Stated task: Filter the data below for the string "this" and copy each matching line.

-- start of Input rows --

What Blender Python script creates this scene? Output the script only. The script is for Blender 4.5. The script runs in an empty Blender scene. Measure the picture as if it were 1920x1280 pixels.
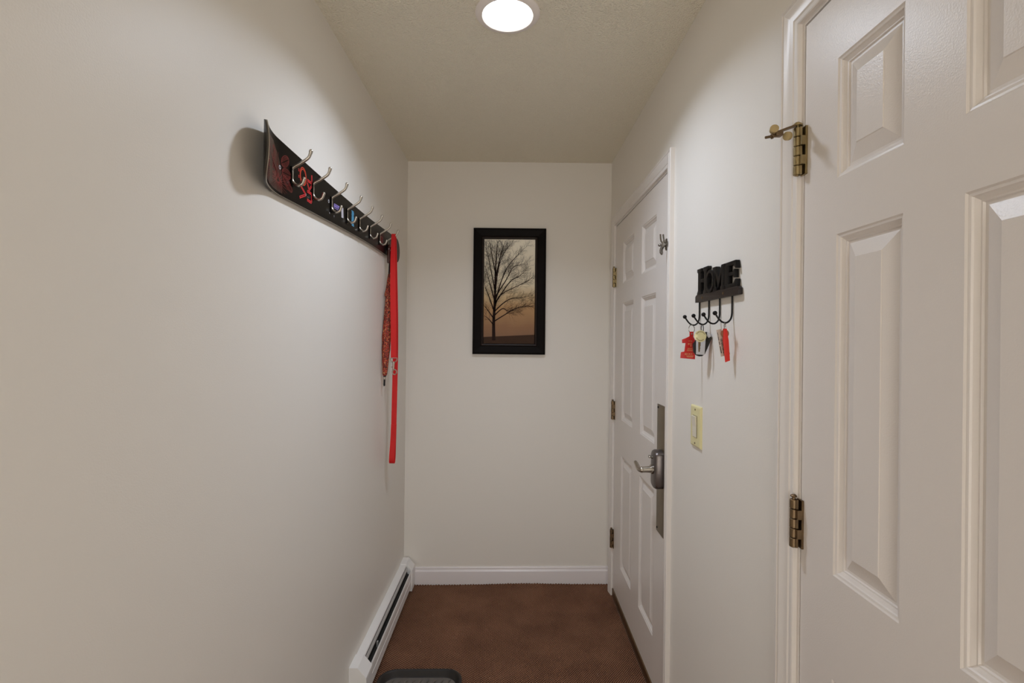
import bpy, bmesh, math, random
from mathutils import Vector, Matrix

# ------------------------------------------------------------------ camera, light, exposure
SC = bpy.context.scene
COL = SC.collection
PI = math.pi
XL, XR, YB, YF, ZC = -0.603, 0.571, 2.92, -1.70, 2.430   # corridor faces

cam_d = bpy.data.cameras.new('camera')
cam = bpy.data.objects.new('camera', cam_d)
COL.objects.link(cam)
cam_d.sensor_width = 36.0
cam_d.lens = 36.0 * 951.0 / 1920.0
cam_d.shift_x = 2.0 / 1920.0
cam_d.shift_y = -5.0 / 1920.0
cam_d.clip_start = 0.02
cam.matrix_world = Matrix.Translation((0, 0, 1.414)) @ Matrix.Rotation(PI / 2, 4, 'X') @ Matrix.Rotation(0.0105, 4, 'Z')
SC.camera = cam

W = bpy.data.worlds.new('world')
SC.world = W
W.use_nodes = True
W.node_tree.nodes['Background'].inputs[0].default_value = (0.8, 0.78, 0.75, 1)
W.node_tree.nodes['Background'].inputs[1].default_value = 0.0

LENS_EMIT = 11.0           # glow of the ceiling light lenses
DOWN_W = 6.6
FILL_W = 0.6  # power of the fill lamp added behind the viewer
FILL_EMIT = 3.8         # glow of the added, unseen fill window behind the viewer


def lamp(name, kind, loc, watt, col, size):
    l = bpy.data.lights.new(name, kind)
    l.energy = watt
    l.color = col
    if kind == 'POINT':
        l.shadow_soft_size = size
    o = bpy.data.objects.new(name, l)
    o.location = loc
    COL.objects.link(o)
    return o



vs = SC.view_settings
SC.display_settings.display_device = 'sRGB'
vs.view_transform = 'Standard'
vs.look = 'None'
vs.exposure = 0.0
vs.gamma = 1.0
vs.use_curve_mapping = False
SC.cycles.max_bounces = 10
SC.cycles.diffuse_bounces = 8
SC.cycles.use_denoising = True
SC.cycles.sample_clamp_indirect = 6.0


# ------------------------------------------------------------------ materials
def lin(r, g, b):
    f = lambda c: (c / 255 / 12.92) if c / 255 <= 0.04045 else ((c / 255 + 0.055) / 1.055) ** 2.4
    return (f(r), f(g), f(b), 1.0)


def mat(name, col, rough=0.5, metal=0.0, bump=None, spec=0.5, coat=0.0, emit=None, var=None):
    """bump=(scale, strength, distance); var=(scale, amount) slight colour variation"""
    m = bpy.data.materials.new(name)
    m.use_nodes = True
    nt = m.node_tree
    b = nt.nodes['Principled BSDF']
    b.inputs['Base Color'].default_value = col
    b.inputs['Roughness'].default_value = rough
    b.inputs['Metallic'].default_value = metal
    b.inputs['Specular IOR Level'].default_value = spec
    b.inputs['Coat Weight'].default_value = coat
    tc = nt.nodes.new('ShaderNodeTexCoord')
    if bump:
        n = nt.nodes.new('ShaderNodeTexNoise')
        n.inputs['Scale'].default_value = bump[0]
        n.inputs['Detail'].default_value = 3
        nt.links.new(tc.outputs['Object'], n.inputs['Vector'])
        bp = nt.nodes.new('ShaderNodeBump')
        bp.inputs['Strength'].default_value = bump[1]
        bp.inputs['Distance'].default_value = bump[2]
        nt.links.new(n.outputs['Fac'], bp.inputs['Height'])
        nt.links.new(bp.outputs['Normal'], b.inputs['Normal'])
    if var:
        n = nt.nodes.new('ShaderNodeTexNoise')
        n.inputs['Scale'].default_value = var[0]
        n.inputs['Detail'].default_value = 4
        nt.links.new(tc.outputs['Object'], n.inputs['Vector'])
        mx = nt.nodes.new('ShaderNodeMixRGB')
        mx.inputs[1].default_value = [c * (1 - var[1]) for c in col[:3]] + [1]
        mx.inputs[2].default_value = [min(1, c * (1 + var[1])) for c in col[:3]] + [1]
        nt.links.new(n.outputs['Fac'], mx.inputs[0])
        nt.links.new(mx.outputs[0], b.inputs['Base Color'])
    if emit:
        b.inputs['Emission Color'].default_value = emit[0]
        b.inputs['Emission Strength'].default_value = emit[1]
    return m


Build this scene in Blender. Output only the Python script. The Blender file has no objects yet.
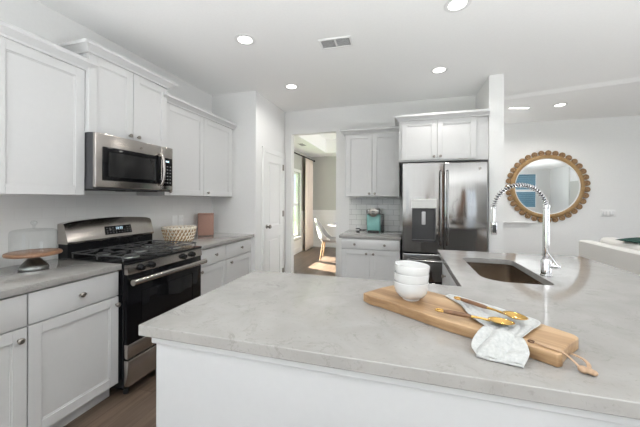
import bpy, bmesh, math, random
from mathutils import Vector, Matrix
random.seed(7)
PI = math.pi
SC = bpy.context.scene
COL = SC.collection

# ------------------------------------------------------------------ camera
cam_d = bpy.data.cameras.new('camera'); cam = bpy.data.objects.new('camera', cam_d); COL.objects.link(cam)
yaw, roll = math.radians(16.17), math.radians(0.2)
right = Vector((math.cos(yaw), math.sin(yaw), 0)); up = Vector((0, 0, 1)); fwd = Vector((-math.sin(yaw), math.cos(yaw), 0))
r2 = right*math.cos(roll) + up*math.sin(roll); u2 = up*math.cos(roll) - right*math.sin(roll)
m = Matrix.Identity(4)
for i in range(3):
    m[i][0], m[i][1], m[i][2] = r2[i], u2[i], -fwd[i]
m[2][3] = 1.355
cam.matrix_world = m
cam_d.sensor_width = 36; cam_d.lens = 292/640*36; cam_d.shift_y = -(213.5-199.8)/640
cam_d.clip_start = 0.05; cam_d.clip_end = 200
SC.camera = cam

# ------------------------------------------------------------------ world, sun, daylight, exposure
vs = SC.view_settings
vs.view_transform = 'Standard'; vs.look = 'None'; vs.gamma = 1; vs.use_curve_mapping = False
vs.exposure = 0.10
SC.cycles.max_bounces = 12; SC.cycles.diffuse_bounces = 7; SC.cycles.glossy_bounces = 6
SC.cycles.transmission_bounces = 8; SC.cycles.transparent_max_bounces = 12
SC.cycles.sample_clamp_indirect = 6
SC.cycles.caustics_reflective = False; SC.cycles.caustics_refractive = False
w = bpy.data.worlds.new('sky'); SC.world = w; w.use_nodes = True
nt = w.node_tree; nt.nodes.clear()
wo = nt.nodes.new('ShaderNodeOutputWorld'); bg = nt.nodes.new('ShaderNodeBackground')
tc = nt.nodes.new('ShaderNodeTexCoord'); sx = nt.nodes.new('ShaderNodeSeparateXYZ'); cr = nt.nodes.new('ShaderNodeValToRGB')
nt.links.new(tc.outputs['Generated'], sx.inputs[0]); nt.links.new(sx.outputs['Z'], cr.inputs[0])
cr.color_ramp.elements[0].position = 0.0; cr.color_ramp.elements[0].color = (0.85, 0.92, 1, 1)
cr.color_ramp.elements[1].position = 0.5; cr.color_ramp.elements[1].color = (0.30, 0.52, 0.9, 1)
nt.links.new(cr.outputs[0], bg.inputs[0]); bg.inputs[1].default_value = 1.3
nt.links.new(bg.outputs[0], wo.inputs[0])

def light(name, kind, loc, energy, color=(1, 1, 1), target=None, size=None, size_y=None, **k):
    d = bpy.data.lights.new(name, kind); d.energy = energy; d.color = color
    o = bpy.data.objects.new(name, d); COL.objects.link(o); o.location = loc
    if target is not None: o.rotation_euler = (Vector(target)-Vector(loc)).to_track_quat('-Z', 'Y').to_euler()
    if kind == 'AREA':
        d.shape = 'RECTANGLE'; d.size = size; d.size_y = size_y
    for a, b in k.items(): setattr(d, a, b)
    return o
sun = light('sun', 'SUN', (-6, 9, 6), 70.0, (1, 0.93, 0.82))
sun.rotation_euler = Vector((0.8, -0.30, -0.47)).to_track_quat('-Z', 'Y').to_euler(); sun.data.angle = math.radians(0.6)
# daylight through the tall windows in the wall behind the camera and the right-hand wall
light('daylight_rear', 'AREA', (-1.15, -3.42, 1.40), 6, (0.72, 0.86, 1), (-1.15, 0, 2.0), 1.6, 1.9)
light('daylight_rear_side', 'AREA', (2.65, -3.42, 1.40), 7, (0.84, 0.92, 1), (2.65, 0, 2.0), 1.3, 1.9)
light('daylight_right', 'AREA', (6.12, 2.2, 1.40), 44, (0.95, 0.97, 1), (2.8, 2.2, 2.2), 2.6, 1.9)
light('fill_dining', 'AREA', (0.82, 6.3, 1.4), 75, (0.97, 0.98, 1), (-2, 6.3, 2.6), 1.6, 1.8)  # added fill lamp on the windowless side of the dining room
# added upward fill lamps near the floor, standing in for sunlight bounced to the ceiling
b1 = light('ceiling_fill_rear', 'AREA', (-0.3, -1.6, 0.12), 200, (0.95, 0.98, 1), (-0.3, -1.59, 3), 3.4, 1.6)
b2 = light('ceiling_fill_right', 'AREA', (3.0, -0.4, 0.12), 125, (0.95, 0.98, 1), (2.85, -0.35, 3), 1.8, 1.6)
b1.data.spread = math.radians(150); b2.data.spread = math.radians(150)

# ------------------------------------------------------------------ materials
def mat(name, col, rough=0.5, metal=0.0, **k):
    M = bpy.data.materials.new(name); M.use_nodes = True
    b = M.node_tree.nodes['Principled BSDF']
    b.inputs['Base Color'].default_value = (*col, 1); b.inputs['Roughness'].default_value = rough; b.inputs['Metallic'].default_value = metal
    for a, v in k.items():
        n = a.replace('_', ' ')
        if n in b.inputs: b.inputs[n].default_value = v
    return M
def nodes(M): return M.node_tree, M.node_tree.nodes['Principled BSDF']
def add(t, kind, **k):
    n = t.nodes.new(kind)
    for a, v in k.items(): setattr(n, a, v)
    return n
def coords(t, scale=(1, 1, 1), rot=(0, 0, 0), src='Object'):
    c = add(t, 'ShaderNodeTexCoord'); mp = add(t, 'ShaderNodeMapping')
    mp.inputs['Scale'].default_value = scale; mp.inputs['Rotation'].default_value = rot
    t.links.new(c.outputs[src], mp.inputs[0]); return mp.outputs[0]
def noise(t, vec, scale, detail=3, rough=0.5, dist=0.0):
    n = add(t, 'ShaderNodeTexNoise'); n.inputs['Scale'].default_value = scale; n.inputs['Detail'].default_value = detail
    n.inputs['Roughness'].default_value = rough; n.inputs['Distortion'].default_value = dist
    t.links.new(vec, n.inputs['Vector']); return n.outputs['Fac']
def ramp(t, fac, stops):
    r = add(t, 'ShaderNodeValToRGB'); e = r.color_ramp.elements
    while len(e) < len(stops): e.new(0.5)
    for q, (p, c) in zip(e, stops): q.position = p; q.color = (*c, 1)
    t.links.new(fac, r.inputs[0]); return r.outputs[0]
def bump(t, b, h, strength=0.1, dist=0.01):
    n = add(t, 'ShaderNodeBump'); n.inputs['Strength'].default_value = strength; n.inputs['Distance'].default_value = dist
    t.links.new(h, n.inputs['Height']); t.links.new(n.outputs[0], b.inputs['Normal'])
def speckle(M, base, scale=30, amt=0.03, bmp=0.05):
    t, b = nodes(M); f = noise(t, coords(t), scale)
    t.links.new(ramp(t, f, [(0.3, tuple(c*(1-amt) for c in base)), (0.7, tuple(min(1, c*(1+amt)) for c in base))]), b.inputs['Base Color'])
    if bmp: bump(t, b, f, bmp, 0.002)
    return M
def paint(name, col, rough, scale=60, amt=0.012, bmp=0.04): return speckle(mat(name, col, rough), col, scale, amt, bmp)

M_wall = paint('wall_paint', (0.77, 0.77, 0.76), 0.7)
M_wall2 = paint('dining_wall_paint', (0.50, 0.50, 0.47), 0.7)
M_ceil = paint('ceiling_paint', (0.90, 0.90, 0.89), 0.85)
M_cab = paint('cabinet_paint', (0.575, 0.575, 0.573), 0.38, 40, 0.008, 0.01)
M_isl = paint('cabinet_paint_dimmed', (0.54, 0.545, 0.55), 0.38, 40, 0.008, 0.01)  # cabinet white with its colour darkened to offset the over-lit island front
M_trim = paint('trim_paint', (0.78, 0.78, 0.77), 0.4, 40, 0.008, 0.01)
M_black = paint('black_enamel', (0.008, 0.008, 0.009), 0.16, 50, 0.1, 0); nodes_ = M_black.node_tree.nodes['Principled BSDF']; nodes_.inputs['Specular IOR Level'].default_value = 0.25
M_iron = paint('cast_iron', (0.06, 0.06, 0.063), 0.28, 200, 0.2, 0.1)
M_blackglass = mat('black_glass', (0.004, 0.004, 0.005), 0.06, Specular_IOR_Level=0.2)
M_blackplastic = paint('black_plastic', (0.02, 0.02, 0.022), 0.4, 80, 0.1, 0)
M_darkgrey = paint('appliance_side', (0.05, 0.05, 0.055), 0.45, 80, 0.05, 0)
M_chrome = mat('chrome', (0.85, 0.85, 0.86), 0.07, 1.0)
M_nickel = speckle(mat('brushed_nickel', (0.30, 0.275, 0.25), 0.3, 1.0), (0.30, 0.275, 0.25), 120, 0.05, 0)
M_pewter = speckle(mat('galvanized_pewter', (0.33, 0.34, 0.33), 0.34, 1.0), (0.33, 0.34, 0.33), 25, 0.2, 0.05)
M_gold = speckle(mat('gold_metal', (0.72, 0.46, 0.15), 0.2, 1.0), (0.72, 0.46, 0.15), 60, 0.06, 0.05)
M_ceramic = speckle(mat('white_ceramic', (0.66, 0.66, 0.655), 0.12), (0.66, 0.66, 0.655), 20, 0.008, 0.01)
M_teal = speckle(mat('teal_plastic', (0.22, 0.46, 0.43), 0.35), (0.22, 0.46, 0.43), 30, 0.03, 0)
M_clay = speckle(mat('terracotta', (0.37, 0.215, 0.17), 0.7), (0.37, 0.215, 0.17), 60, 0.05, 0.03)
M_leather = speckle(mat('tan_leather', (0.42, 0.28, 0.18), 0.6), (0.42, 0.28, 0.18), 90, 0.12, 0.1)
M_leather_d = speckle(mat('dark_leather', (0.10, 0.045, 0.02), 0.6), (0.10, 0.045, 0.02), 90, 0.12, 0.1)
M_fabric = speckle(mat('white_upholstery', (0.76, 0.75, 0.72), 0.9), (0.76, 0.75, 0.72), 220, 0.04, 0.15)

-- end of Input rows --

Task output:
What Blender Python script creates this scene? Output the script only. The script is for Blender 4.5. The script runs in an empty Blender scene. Measure the picture as if it were 1920x1280 pixels.
Build this scene in Blender. Output only the Python script. The Blender file has no objects yet.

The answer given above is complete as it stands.